Task instructions: All of the material below is to be repeated exactly.

Records to use:
===
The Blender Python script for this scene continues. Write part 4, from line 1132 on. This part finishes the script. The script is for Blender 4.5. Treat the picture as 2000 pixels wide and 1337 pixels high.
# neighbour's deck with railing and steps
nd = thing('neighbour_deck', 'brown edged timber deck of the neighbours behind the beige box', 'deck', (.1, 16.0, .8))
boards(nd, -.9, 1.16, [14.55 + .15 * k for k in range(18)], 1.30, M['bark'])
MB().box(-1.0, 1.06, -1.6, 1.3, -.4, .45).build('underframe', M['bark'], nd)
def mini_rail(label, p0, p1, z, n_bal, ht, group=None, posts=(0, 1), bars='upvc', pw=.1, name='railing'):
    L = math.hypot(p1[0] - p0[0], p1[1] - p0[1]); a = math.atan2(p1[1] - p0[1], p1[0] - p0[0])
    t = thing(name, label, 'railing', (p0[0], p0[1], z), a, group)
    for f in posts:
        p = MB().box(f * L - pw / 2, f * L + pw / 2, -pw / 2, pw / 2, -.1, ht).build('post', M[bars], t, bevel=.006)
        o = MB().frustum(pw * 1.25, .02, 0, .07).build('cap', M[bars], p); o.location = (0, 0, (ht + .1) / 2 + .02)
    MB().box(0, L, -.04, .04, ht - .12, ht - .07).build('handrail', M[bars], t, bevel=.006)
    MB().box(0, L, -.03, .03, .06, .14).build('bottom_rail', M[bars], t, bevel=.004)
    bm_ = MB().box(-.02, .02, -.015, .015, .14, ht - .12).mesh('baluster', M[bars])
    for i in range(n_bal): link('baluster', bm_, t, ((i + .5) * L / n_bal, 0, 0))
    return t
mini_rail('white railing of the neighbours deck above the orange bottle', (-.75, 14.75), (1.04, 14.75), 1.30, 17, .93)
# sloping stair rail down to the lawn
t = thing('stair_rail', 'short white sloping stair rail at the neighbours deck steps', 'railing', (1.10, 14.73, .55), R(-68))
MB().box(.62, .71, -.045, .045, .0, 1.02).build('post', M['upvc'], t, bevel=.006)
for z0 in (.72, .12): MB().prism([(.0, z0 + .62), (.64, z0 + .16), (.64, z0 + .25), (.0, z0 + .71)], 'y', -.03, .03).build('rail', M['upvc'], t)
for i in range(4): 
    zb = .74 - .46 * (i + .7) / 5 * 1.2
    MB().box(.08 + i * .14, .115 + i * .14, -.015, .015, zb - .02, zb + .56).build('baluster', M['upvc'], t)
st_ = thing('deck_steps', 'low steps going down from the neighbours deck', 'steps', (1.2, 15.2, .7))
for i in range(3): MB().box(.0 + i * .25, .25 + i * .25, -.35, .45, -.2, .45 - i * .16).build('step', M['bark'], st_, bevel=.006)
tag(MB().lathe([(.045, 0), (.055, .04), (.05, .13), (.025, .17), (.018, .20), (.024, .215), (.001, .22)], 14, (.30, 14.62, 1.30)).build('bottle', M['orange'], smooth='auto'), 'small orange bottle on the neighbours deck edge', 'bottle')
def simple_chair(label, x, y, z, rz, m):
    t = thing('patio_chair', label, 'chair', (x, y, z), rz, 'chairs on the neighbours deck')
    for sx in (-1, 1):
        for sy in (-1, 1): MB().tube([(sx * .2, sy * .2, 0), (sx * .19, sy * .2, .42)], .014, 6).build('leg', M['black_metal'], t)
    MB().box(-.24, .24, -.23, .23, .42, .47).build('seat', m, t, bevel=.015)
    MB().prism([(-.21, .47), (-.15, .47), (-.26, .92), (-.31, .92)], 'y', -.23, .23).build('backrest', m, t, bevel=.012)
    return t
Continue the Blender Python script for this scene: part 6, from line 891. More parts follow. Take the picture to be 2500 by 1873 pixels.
===
Response below:
The Blender Python script for this scene continues. Write part 4, from line 1132 on. This part finishes the script. The script is for Blender 4.5. Treat the picture as 2000 pixels wide and 1337 pixels high.
# neighbour's deck with railing and steps
nd = thing('neighbour_deck', 'brown edged timber deck of the neighbours behind the beige box', 'deck', (.1, 16.0, .8))
boards(nd, -.9, 1.16, [14.55 + .15 * k for k in range(18)], 1.30, M['bark'])
MB().box(-1.0, 1.06, -1.6, 1.3, -.4, .45).build('underframe', M['bark'], nd)
def mini_rail(label, p0, p1, z, n_bal, ht, group=None, posts=(0, 1), bars='upvc', pw=.1, name='railing'):
    L = math.hypot(p1[0] - p0[0], p1[1] - p0[1]); a = math.atan2(p1[1] - p0[1], p1[0] - p0[0])
    t = thing(name, label, 'railing', (p0[0], p0[1], z), a, group)
    for f in posts:
        p = MB().box(f * L - pw / 2, f * L + pw / 2, -pw / 2, pw / 2, -.1, ht).build('post', M[bars], t, bevel=.006)
        o = MB().frustum(pw * 1.25, .02, 0, .07).build('cap', M[bars], p); o.location = (0, 0, (ht + .1) / 2 + .02)
    MB().box(0, L, -.04, .04, ht - .12, ht - .07).build('handrail', M[bars], t, bevel=.006)
    MB().box(0, L, -.03, .03, .06, .14).build('bottom_rail', M[bars], t, bevel=.004)
    bm_ = MB().box(-.02, .02, -.015, .015, .14, ht - .12).mesh('baluster', M[bars])
    for i in range(n_bal): link('baluster', bm_, t, ((i + .5) * L / n_bal, 0, 0))
    return t
mini_rail('white railing of the neighbours deck above the orange bottle', (-.75, 14.75), (1.04, 14.75), 1.30, 17, .93)
# sloping stair rail down to the lawn
t = thing('stair_rail', 'short white sloping stair rail at the neighbours deck steps', 'railing', (1.10, 14.73, .55), R(-68))
MB().box(.62, .71, -.045, .045, .0, 1.02).build('post', M['upvc'], t, bevel=.006)
for z0 in (.72, .12): MB().prism([(.0, z0 + .62), (.64, z0 + .16), (.64, z0 + .25), (.0, z0 + .71)], 'y', -.03, .03).build('rail', M['upvc'], t)
for i in range(4): 
    zb = .74 - .46 * (i + .7) / 5 * 1.2
    MB().box(.08 + i * .14, .115 + i * .14, -.015, .015, zb - .02, zb + .56).build('baluster', M['upvc'], t)
st_ = thing('deck_steps', 'low steps going down from the neighbours deck', 'steps', (1.2, 15.2, .7))
for i in range(3): MB().box(.0 + i * .25, .25 + i * .25, -.35, .45, -.2, .45 - i * .16).build('step', M['bark'], st_, bevel=.006)
tag(MB().lathe([(.045, 0), (.055, .04), (.05, .13), (.025, .17), (.018, .20), (.024, .215), (.001, .22)], 14, (.30, 14.62, 1.30)).build('bottle', M['orange'], smooth='auto'), 'small orange bottle on the neighbours deck edge', 'bottle')
def simple_chair(label, x, y, z, rz, m):
    t = thing('patio_chair', label, 'chair', (x, y, z), rz, 'chairs on the neighbours deck')
    for sx in (-1, 1):
        for sy in (-1, 1): MB().tube([(sx * .2, sy * .2, 0), (sx * .19, sy * .2, .42)], .014, 6).build('leg', M['black_metal'], t)
    MB().box(-.24, .24, -.23, .23, .42, .47).build('seat', m, t, bevel=.015)
    MB().prism([(-.21, .47), (-.15, .47), (-.26, .92), (-.31, .92)], 'y', -.23, .23).build('backrest', m, t, bevel=.012)
    return t
Continue the Blender Python script for this scene: part 6, from line 891. More parts follow. Take the picture to be 2500 by 1873 pixels.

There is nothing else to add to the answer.